___ Provided material ___

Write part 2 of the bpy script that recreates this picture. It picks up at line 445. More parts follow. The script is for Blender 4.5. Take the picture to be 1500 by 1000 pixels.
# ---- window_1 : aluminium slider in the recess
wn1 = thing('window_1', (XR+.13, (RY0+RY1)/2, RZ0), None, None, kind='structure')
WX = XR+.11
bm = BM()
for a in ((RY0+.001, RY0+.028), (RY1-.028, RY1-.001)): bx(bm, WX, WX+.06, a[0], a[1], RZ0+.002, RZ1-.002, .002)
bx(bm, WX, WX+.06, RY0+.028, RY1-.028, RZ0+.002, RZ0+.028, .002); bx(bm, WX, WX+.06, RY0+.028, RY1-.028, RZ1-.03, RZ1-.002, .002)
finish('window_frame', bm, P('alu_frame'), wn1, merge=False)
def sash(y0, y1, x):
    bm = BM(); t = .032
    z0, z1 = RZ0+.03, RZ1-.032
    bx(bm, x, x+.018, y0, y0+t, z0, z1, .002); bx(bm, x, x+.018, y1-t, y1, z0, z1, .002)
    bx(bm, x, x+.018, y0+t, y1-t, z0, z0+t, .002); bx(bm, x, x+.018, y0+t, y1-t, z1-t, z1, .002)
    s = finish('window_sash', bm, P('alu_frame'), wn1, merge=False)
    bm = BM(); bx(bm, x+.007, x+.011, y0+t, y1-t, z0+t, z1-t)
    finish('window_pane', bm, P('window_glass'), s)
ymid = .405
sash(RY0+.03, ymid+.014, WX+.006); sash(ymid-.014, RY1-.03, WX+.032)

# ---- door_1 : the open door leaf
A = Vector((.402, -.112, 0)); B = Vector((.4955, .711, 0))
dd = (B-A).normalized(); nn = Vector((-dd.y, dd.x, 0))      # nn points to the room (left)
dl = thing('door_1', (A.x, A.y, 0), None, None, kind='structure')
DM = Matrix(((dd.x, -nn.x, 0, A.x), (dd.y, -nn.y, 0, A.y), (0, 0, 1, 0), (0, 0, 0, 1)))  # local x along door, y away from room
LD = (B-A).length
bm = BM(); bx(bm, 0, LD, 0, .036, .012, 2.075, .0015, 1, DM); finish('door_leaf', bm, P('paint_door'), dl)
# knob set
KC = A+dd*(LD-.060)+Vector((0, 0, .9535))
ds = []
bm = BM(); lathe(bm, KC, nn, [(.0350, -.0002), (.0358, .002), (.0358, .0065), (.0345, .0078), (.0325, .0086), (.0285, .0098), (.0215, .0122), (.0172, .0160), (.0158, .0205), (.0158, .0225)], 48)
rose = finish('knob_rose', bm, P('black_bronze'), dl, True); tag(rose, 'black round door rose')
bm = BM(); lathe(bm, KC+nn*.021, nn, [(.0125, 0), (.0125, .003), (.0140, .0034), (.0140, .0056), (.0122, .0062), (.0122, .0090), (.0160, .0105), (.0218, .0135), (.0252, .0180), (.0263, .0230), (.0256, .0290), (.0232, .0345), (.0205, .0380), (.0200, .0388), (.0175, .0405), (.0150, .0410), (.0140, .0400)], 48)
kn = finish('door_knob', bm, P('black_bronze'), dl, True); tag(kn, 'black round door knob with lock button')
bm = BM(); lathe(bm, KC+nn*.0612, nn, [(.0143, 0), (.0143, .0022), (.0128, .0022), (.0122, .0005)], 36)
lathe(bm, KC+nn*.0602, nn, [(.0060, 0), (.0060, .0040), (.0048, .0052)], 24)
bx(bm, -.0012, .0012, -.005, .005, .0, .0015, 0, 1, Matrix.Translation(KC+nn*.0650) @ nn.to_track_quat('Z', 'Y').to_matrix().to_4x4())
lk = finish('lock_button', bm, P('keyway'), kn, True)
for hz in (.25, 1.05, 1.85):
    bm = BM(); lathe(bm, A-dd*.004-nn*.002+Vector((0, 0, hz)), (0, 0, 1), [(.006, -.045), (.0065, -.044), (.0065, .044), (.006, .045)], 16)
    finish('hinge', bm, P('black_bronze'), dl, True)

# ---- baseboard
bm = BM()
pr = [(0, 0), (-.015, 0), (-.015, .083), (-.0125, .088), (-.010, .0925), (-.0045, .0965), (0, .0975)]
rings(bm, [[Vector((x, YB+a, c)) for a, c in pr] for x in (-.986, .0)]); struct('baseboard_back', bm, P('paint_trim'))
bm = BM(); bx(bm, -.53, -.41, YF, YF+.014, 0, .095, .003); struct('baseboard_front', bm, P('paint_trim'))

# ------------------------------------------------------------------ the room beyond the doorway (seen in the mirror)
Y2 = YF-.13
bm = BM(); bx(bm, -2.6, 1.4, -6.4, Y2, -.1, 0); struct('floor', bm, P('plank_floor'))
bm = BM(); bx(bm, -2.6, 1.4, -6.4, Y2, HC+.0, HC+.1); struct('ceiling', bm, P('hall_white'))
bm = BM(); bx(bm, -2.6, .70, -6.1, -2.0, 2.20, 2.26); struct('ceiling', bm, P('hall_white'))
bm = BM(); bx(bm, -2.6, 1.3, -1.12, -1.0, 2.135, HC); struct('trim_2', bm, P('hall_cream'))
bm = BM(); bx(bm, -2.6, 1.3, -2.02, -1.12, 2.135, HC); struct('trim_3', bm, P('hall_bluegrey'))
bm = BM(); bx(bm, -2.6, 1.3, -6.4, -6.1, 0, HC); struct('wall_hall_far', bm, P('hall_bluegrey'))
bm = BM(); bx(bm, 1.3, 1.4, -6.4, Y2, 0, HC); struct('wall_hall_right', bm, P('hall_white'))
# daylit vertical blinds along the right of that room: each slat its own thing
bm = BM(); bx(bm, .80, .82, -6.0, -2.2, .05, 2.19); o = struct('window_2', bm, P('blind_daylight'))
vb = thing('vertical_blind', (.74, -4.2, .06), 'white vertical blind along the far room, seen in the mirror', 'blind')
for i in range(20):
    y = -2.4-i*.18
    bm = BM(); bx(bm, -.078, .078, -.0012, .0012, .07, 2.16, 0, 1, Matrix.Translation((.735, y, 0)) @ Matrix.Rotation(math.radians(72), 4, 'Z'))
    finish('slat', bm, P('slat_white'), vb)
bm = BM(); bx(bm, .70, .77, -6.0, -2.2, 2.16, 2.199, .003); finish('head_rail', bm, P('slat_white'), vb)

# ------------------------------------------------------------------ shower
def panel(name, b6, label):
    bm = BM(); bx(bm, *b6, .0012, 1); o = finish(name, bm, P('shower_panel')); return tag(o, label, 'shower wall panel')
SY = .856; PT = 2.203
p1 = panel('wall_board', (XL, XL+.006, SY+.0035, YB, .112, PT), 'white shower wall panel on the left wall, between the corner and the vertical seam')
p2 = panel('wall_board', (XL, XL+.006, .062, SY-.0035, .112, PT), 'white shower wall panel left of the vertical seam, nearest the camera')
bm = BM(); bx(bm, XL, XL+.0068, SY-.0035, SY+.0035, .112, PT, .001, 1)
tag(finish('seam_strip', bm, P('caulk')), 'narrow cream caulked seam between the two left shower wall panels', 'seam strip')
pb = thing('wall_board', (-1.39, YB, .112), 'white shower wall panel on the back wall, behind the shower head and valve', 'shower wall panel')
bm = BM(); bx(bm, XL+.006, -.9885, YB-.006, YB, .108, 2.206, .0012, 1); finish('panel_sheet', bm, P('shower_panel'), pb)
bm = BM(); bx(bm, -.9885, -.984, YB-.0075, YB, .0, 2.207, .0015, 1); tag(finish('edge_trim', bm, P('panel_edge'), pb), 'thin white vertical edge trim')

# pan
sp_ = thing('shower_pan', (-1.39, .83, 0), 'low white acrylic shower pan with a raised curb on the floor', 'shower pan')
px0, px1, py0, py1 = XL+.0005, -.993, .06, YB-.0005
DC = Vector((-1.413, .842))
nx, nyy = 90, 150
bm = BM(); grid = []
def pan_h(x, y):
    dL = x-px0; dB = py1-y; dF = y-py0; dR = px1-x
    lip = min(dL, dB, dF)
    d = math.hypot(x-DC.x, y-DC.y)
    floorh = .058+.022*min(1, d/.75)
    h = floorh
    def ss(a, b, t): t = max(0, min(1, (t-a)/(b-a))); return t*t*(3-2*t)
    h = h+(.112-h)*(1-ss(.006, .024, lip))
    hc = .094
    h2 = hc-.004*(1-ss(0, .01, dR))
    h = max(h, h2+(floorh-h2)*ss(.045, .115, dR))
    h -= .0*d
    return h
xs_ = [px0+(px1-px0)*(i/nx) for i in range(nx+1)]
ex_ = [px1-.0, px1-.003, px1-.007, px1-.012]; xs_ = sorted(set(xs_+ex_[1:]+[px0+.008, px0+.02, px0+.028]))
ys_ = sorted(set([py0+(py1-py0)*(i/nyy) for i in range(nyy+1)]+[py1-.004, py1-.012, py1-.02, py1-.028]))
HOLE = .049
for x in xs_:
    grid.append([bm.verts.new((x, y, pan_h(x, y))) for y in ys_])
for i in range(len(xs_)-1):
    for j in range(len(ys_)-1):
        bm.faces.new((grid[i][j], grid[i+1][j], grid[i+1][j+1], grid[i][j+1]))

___

> [Short task]: Look through the material and say how many lines hold "that". Give the number only.

> [Answer to this exercise]: 2